Steinheims Ortskern ist geprägt von seinem umfangreichen frühneuzeitlichen Baubestand insbesondere an Fachwerkhäusern. Unser Entwurf nimmt die Typologie des giebelständigen Hauses mit steilem Dach auf und gliedert die Baumasse in einzelne Gebäudeteile, die, zueinander versetzt, das Thema des Holzgefachs auf massivem Sockel modern interpretieren. Auf diese Weise gelingt es, die funktionalen Zusammenhänge zu wahren ohne die ortstypische Körnung zu verlassen. Damit bleibt die örtliche Identität bis in die Materialwahl gewahrt. Die ortstypische Fachwerkbauweise wird auf ihre charakteristischen Gestaltungselemente reduziert und über Prinzipien der Abstraktion und Transformation in einen modernen Kontext gebracht und so eine im Ort verankerte Architektursprache geschaffen.
Die Setzung des Neubaus ermöglicht eine ungehinderte Sicht auf das historische Rathaus, wobei die Staffelung der einzelnen Gebäudeteile eine adäquate Rahmung des Marktplatzes ermöglicht bei gleichzeitiger Stärkung der innerörtlichen Wegebeziehungen. Zum Marktplatz hin öffnet sich der Neubau über ein großzügig verglastes Erdgeschoss, in dem sich das Bürgerbüro als leicht erreichbare und gut einsehbare Anlaufstelle für die Bewohner Steinheims befindet. Zugleich signalisiert der verglaste Giebel die Öffentlichkeit des großen Sitzungssaals und stellt den Bezug zum Alten Rathaus her.
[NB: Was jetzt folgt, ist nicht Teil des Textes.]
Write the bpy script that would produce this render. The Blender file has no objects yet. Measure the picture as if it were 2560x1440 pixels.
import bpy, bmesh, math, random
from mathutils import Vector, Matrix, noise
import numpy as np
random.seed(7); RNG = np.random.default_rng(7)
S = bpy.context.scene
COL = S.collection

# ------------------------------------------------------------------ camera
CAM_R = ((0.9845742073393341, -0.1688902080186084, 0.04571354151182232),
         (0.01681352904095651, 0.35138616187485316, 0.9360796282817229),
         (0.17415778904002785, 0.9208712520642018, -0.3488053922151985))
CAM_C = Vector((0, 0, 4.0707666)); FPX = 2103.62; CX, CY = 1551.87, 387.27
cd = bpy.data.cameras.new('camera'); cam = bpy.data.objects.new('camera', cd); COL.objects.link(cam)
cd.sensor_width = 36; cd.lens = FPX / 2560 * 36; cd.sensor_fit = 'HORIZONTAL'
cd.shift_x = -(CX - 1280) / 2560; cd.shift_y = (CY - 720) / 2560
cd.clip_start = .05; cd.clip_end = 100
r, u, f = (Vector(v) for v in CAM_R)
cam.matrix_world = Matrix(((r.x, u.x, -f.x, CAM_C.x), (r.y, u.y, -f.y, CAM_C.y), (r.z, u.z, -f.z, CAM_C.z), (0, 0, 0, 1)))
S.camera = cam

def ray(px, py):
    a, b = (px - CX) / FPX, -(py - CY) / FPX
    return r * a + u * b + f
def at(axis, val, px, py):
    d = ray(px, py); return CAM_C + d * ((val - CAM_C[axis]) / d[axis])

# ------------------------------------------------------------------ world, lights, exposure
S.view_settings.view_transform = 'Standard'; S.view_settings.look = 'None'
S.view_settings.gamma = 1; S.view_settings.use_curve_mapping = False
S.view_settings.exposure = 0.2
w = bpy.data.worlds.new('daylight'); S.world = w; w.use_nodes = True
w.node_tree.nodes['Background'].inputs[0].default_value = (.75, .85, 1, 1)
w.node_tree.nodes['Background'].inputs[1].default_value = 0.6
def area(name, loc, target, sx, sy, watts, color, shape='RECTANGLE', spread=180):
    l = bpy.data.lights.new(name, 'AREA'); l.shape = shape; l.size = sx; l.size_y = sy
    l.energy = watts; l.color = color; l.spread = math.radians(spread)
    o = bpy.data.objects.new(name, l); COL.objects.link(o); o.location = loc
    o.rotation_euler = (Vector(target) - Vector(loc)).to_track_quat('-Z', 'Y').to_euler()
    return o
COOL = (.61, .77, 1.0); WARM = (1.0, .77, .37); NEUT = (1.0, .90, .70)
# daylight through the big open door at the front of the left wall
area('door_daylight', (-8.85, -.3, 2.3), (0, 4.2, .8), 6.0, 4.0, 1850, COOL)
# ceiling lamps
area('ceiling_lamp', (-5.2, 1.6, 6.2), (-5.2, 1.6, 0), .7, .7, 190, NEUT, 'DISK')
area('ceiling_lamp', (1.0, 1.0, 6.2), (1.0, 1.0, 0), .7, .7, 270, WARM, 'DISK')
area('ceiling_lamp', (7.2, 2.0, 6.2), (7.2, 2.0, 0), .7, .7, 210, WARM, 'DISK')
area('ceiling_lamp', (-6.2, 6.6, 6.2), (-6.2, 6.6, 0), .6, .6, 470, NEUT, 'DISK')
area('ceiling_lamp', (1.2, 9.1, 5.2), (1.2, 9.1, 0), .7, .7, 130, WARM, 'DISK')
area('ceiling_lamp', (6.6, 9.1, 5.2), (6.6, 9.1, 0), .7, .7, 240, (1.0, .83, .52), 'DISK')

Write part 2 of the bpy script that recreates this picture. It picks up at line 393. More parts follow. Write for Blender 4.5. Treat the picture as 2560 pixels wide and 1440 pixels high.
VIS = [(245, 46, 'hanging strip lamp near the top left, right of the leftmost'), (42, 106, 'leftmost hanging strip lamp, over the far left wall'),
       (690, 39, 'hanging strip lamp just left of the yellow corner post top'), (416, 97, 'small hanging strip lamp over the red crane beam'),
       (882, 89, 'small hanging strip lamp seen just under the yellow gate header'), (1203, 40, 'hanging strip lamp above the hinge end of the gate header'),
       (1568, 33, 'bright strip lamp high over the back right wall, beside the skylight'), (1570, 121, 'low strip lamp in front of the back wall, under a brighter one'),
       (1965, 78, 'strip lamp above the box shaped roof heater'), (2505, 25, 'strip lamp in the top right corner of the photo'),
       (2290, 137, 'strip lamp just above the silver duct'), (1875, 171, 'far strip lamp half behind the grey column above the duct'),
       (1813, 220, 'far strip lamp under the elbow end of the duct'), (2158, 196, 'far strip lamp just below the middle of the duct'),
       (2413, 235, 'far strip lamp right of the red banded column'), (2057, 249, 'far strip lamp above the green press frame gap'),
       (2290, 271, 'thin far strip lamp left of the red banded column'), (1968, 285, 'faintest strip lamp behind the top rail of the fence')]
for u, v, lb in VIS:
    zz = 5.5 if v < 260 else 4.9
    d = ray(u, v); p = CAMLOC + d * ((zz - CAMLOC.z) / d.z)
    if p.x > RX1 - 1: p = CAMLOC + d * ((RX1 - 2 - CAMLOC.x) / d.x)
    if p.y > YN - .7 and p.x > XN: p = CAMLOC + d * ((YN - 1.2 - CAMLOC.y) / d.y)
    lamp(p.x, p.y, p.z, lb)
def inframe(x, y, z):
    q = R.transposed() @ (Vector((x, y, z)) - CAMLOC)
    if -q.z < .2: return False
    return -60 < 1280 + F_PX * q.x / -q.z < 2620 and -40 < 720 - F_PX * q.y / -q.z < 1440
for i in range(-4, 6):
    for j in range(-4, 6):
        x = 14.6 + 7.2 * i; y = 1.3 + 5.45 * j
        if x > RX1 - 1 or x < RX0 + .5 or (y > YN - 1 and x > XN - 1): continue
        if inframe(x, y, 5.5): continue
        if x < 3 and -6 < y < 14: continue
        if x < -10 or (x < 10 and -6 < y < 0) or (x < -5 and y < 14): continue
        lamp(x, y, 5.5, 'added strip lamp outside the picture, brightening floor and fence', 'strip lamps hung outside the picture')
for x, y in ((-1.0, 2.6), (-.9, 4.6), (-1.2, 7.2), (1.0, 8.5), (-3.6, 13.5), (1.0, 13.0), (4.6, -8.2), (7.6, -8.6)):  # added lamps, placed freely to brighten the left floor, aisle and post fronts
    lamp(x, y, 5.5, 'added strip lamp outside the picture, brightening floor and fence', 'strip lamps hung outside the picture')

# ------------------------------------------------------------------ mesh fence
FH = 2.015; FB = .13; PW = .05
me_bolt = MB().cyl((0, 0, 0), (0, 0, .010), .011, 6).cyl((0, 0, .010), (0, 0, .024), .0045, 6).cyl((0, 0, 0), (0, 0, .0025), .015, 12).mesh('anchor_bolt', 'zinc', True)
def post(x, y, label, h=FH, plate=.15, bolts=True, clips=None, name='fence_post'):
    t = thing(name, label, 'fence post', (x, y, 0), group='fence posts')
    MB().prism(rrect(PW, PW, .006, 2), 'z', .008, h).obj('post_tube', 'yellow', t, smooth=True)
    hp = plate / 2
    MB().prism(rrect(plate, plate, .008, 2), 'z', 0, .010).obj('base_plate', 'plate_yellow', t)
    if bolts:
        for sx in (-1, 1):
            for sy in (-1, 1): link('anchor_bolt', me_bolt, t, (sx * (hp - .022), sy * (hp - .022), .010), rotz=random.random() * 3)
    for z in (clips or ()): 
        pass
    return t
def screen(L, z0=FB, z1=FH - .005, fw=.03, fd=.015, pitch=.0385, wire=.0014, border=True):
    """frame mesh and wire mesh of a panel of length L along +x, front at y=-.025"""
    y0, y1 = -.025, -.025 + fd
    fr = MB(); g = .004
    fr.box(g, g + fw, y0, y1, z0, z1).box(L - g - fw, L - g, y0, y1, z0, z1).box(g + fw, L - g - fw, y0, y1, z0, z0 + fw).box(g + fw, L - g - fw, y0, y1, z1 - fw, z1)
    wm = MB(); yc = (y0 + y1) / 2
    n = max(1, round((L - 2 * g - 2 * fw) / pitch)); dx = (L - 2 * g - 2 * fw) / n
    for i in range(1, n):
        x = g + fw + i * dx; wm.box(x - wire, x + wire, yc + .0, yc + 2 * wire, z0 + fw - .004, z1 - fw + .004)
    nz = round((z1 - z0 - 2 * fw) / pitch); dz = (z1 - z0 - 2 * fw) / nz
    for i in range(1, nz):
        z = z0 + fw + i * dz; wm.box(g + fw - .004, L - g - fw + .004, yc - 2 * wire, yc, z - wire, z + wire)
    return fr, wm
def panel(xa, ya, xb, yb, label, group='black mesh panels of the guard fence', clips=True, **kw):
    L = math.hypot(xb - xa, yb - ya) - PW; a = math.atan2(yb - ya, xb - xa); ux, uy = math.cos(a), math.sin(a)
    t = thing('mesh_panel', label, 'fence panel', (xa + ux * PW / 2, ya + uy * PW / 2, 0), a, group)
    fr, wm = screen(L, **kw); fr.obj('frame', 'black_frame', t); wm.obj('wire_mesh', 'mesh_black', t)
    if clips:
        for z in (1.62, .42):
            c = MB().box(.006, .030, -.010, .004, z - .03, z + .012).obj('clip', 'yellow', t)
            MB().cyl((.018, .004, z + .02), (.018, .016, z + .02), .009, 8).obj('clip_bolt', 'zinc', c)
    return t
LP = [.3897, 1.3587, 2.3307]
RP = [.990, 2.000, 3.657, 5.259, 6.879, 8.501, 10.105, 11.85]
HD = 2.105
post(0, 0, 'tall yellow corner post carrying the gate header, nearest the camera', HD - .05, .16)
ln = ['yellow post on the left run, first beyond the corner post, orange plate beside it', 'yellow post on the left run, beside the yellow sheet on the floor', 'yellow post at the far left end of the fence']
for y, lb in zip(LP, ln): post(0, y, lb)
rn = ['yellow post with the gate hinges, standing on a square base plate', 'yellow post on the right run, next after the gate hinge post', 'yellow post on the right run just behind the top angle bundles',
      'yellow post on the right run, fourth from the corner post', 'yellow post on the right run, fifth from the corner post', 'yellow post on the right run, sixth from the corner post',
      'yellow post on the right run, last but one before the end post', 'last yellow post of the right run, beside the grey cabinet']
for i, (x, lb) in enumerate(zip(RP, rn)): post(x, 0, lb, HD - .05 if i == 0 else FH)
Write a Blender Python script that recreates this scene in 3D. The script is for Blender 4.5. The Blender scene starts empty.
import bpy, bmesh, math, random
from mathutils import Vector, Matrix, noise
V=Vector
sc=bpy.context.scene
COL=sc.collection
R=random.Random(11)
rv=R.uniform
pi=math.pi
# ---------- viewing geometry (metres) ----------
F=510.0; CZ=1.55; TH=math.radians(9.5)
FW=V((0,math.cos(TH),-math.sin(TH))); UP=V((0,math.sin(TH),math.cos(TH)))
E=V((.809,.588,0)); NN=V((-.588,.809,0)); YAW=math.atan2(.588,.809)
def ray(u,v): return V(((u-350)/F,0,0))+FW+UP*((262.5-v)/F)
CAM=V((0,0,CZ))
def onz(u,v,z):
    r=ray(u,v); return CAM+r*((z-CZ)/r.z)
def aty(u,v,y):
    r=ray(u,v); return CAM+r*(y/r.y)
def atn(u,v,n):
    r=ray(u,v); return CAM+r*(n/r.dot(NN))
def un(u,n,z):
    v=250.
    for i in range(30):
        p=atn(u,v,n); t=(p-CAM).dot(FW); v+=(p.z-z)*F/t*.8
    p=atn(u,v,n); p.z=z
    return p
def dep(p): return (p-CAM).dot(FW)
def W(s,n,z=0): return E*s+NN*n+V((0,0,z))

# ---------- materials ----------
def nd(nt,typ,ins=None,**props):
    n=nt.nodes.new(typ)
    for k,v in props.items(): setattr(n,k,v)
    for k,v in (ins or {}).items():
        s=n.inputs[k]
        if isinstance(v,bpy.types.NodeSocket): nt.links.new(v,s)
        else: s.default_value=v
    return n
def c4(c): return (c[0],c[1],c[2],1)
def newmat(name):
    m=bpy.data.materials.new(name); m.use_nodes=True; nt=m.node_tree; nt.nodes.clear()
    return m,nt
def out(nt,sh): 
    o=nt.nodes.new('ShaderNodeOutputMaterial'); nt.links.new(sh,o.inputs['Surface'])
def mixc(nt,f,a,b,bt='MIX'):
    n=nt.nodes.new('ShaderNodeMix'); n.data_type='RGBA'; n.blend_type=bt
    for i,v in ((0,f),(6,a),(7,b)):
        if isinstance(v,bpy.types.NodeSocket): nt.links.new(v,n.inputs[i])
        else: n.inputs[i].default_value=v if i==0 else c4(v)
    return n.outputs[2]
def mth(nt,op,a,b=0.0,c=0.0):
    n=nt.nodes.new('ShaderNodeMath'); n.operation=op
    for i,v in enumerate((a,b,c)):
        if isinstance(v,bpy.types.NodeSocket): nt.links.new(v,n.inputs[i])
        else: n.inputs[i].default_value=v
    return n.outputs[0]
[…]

Das Bestandsgebäude Badtorstraße 2 wird denkmalgeschützt saniert und zum „Haus der Vereine" revitalisiert und erhält im Erdgeschoss die öffentliche Nutzung eines Cafés, das sich zu beiden Seiten auf den Platz erweitert. In den Obergeschossen befinden vielfältig nutzbare Vereinsräume.
Durch die Umgestaltung des Marktplatzes werden die historischen Fassaden herausgestellt und der Durchgangsverkehr optisch und funktional reduziert. Hierfür wird der historische Brunnen in die Mitte des Gesamtplatzes verlagert und durch eine Fläche großformatiger Platten gefasst. Zu den Platzrändern wird durch einen richtungslosen Pflasterbelag eine offene und einheitliche Platzfläche gestaltet. Sitzelemente in freien Formen schaffen Akzente. Das gesamte Quartier, vor allem um die neuen Gebäude, wird durch Baumreihen und ein Baumkarree gefasst.
Die Verlagerung der Stellplätze ermöglicht die Gestaltung eines durchgehenden, multikodierten Uferparks entlang der Murr. Neue Gestaltungselemente, Modellierungen und eine fließende Wegeführung machen den neuen Park am Fluss erlebbar. Gleichzeitig schaffen sie eine attraktive Verbindung zum neuen Quartier. Dieses ist geprägt von einem lockeren Ensemble aus Einzelbaukörpern, die sich um einen offenen Platz gruppieren. Sowohl die Bebauung als auch der Platz öffnen sich zur Murr hin und binden das bestehende Gebäude mit Café ein.
Die Errichtung des Neubaus als modularer Holz-Hybridbau trägt dem Wunsch nach höherer Nachhaltigkeit in der Erstellung öffentlicher Bauten Rechnung. Die wesentlichen Teile der Tragstruktur wie Stützen und Träger bestehen aus Holz, während die Decken aus Schallschutz- und Brandschutzgründen in Holz-Beton-Verbundbauweise vorfabriziert werden. Die dadurch eingebrachte Masse der Deckenelemente trägt zur besseren thermischen Nutzung der Gebäudemasse bei. Die Erschließungselemente aus R-Beton übernehmen die Aussteifung des Holztragwerks. Eine nachhaltige Energieversorgung des neuen Rathauses wird durch eine dachintegrierte Photovoltaikanlage unterstützt.
Durch die modulare Bauweise ist eine hohe Flexibilität im Innenausbau auch bei nachträglichen Veränderungen der Raumstruktur gewährleistet. Eine freie Möblierung der Kombizone zwischen den fassadenbegleitenden Räumen in den Obergeschossen wirkt auf die Besucher gleichermaßen einladend und freundlich. Das durch Arkadenelemente aus eingefärbtem Beton abgesetzte Erdgeschoss nimmt das historische Sockelthema der Fachwerkhäuser auf und bildet den städtebaulichen Rahmen des Ensembles. Darauf erhebt sich eine filigrane Holzstruktur als zeitgenössische Interpretation des ortstypischen Fachwerks.